Oto przykładowe odpowiedzi :
“Jeśli wrócimy dopiero w drugim półroczu to, wydaje mi się, że lekcje będą wyglądały podobnie do tych które są teraz. Możliwe, że nauczyciele będą bardziej przygotowani i powstaną jakieś programy by nie ściągać.”
„Jeśli powrót nastąpi we wrześniu to atmosfera na pewno będzie dziwna. Prawdopodobnie nie będziemy mogli być tak czuli (chodzi mi o przytulanie, przybijanie piątek itd.), a raczej będziemy wchodzić do szkoły i wychodzić – nic po za tym.
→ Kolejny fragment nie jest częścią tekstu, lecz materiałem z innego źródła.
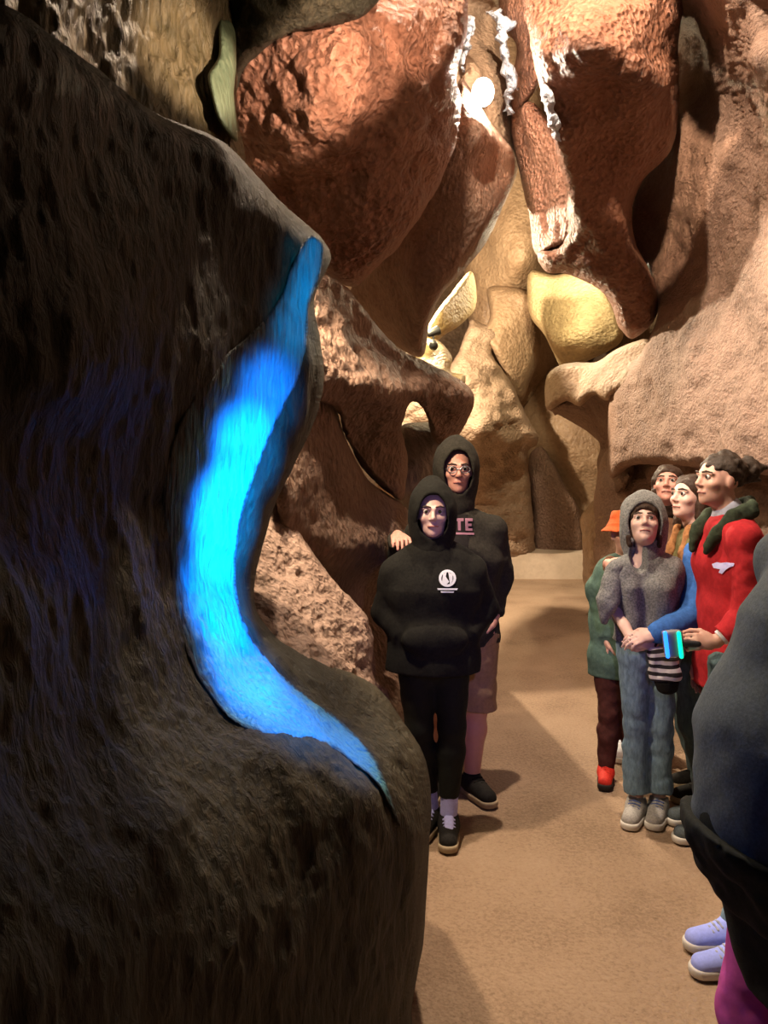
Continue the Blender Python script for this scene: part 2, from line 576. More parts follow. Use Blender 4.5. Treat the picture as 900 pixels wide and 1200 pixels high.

Może być też tak, że jedna połowa szkoły siedzi w domu i odrabia zadania, a druga uczy się w szkole.”
“Wydaje mi się, że na samym początku ciężko będzie nam się wbrew pozorom przestawić z powrotem na „normalny” system nauczania. Myślę, że może pojawić się wiele problemów związanych z nakładem pracy który na lewo się pojawi. Na jaw wyjdzie tez pewnie wiele niedociągnięć w wiedzy uczniów co przyczyni się do wolniejszego realizowania programu. Myślę, że jeśli przeprowadzimy wszystko powoli i bez zbędnych komplikacji powrót do szkół będzie przyjemny w innym wypadku może okazać się gehenną”
Podsumowanie
Wszyscy jesteśmy już bardzo zmęczeni zdalnym nauczaniem. Nie tylko uczniowie, ale także nauczyciele, dyrektorzy czy inni pracownicy szkoły tęsknią za normalnym trybem pracy. Pomimo trudnych chwil, zakończenie roku już za pasem. Wszyscy już czekamy niecierpliwie na wakacje. Tylko zanim wybierzemy się na wakacje, pamiętajmy, że koronawirus nadal nie zniknął.